----- Dataset records

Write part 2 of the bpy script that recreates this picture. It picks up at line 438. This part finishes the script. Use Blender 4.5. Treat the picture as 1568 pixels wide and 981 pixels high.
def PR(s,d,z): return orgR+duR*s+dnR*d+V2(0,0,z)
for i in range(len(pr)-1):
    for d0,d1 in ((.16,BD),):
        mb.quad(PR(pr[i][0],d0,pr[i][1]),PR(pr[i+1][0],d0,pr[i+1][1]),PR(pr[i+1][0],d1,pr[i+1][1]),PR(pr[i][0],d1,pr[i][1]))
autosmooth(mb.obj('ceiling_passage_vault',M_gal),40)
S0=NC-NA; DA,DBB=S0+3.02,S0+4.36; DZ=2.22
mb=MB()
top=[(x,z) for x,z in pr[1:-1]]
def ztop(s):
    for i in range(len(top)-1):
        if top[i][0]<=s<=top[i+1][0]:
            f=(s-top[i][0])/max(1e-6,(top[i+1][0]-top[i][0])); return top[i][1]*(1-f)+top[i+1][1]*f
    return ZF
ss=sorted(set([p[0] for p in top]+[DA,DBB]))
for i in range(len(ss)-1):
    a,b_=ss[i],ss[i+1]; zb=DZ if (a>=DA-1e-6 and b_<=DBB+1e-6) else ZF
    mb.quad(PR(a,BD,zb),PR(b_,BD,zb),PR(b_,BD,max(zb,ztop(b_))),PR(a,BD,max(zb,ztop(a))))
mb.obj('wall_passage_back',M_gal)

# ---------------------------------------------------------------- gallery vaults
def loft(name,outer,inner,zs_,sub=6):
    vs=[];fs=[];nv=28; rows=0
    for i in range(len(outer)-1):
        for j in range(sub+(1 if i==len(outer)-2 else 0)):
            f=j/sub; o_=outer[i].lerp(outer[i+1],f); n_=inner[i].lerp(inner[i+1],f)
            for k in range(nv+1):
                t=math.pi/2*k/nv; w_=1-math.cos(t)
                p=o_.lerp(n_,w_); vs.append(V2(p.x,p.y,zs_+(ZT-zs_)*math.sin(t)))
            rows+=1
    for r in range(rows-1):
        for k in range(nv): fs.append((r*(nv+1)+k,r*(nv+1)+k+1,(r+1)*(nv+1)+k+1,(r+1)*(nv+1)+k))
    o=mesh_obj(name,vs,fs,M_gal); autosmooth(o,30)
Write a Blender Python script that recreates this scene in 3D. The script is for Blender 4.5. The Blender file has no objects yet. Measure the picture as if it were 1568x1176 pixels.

----------

The word "picture" appears in how many lines of the records? Give the number only.

2